## Items
(begin)
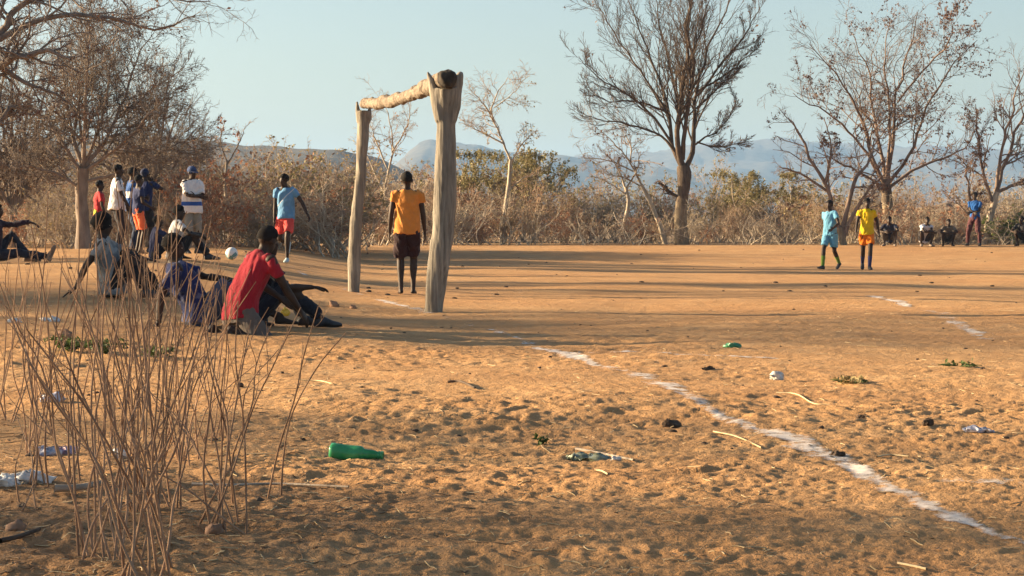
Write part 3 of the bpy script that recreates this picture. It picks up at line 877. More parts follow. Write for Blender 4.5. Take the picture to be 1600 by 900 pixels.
# off to the left: the trees whose shadows fall across the foreground
def shade_tree(x, y, h, seed, label, dense=2.2):
    rng = np.random.default_rng(seed)
    root = empty("shade_tree", (x, y, gz(x, y)))
    tr = smooth_line([(0, 0, -.1, .24), (.1, 0, h * .15, .19), (0, .1, h * .3, .18)], 10)
    limbs = []
    for i in range(9):
        a = i * 2.4 + rng.uniform(-.4, .4); o = rng.uniform(.2, .5) * h
        limbs.append(smooth_line([(0, .1, h * .28, .12), (math.cos(a) * o * .4, math.sin(a) * o * .4, h * .5, .08), (math.cos(a) * o * .8, math.sin(a) * o * .8, h * .75, .05), (math.cos(a) * o, math.sin(a) * o, h * rng.uniform(.85, 1), .02)], 12))
    v, f = tubes([(w[None, :, :3], w[None, :, 3]) for w in [tr] + limbs], 8)
    link("trunk", mesh_np("trunk", v, f, True), M_BARK_BIG, root)
    cur = (np.stack([w[:, :3] for w in limbs]), np.stack([w[:, 3] for w in limbs]))
    V, F, off = [], [], 0
    for q in (LV(10, (.2, .98), (25, 65), .42, 7, .03, .2, .55, .3, .008), LV(7, (.1, .95), (25, 65), .5, 5, .02, .22, .62, .4, .006), LV(3, (.2, .95), (25, 65), .5, 4, 0, .2, .7, .5, .005)):
        cur = grow(cur, rng=rng, **q); v, f = tubes([cur], 3); V.append(v); F.append(f + off); off += len(v)
    cr = link("crown", mesh_np("crown", np.concatenate(V), np.concatenate(F), True), M_BARK_GREY, root)
    v, f = leaf_quads(pick(cur, dense, rng, .2), .10, rng)
    link("leaves", mesh_np("leaves", v, f), M_LEAF_BROWN, cr)
    tag(root, label, "tree")
# ================================================================== SHAPE FUSING
def loft(rows, sides=12, cap=True):
    """closed tube through rows of (centre, a, b, side_dir, fwd_dir); rounded ends"""
    V = []
    a = np.arange(sides) * 2 * math.pi / sides
    for c, ra, rb_, sd, fd in rows:
        V.append(np.asarray(c)[None] + np.cos(a)[:, None] * ra * np.asarray(sd)[None] + np.sin(a)[:, None] * rb_ * np.asarray(fd)[None])
    n = len(rows)
    idx = np.arange(n * sides).reshape(n, sides); nx = np.roll(idx, -1, 1)
    q = [tuple(x) for x in np.stack([idx[:-1], nx[:-1], nx[1:], idx[1:]], -1).reshape(-1, 4)]
    q.append(tuple(idx[0][::-1])); q.append(tuple(idx[-1]))
    return np.concatenate(V), q

def frame(t, ref):
    t = np.asarray(t, float); t = t / (np.linalg.norm(t) + 1e-9)
    s = np.cross(t, ref); k = np.linalg.norm(s)
    if k < 1e-3: s = np.cross(t, np.array([0.3, 1, 0.2])); k = np.linalg.norm(s)
    s /= k
    return s, np.cross(s, t)

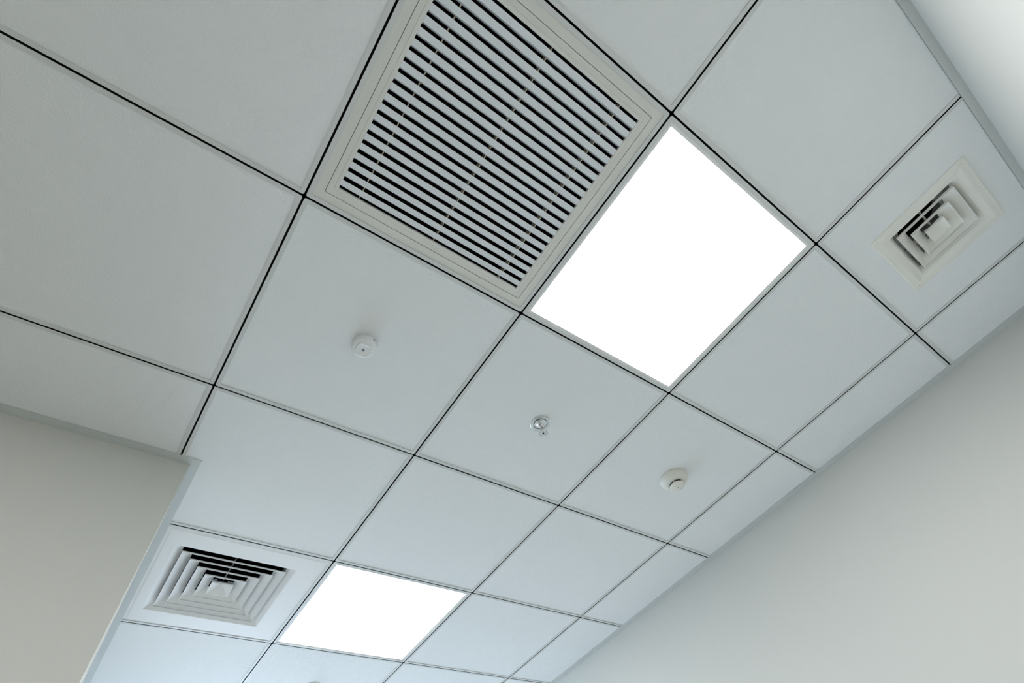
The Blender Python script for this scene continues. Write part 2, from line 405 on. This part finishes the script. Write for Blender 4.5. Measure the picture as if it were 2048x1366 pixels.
(end)
## Task directions
Restate each entry word for word, leaving out any pictures.

## Task response
Write part 3 of the bpy script that recreates this picture. It picks up at line 877. More parts follow. Write for Blender 4.5. Take the picture to be 1600 by 900 pixels.
# off to the left: the trees whose shadows fall across the foreground
def shade_tree(x, y, h, seed, label, dense=2.2):
    rng = np.random.default_rng(seed)
    root = empty("shade_tree", (x, y, gz(x, y)))
    tr = smooth_line([(0, 0, -.1, .24), (.1, 0, h * .15, .19), (0, .1, h * .3, .18)], 10)
    limbs = []
    for i in range(9):
        a = i * 2.4 + rng.uniform(-.4, .4); o = rng.uniform(.2, .5) * h
        limbs.append(smooth_line([(0, .1, h * .28, .12), (math.cos(a) * o * .4, math.sin(a) * o * .4, h * .5, .08), (math.cos(a) * o * .8, math.sin(a) * o * .8, h * .75, .05), (math.cos(a) * o, math.sin(a) * o, h * rng.uniform(.85, 1), .02)], 12))
    v, f = tubes([(w[None, :, :3], w[None, :, 3]) for w in [tr] + limbs], 8)
    link("trunk", mesh_np("trunk", v, f, True), M_BARK_BIG, root)
    cur = (np.stack([w[:, :3] for w in limbs]), np.stack([w[:, 3] for w in limbs]))
    V, F, off = [], [], 0
    for q in (LV(10, (.2, .98), (25, 65), .42, 7, .03, .2, .55, .3, .008), LV(7, (.1, .95), (25, 65), .5, 5, .02, .22, .62, .4, .006), LV(3, (.2, .95), (25, 65), .5, 4, 0, .2, .7, .5, .005)):
        cur = grow(cur, rng=rng, **q); v, f = tubes([cur], 3); V.append(v); F.append(f + off); off += len(v)
    cr = link("crown", mesh_np("crown", np.concatenate(V), np.concatenate(F), True), M_BARK_GREY, root)
    v, f = leaf_quads(pick(cur, dense, rng, .2), .10, rng)
    link("leaves", mesh_np("leaves", v, f), M_LEAF_BROWN, cr)
    tag(root, label, "tree")
# ================================================================== SHAPE FUSING
def loft(rows, sides=12, cap=True):
    """closed tube through rows of (centre, a, b, side_dir, fwd_dir); rounded ends"""
    V = []
    a = np.arange(sides) * 2 * math.pi / sides
    for c, ra, rb_, sd, fd in rows:
        V.append(np.asarray(c)[None] + np.cos(a)[:, None] * ra * np.asarray(sd)[None] + np.sin(a)[:, None] * rb_ * np.asarray(fd)[None])
    n = len(rows)
    idx = np.arange(n * sides).reshape(n, sides); nx = np.roll(idx, -1, 1)
    q = [tuple(x) for x in np.stack([idx[:-1], nx[:-1], nx[1:], idx[1:]], -1).reshape(-1, 4)]
    q.append(tuple(idx[0][::-1])); q.append(tuple(idx[-1]))
    return np.concatenate(V), q

def frame(t, ref):
    t = np.asarray(t, float); t = t / (np.linalg.norm(t) + 1e-9)
    s = np.cross(t, ref); k = np.linalg.norm(s)
    if k < 1e-3: s = np.cross(t, np.array([0.3, 1, 0.2])); k = np.linalg.norm(s)
    s /= k
    return s, np.cross(s, t)

The Blender Python script for this scene continues. Write part 2, from line 405 on. This part finishes the script. Write for Blender 4.5. Measure the picture as if it were 2048x1366 pixels.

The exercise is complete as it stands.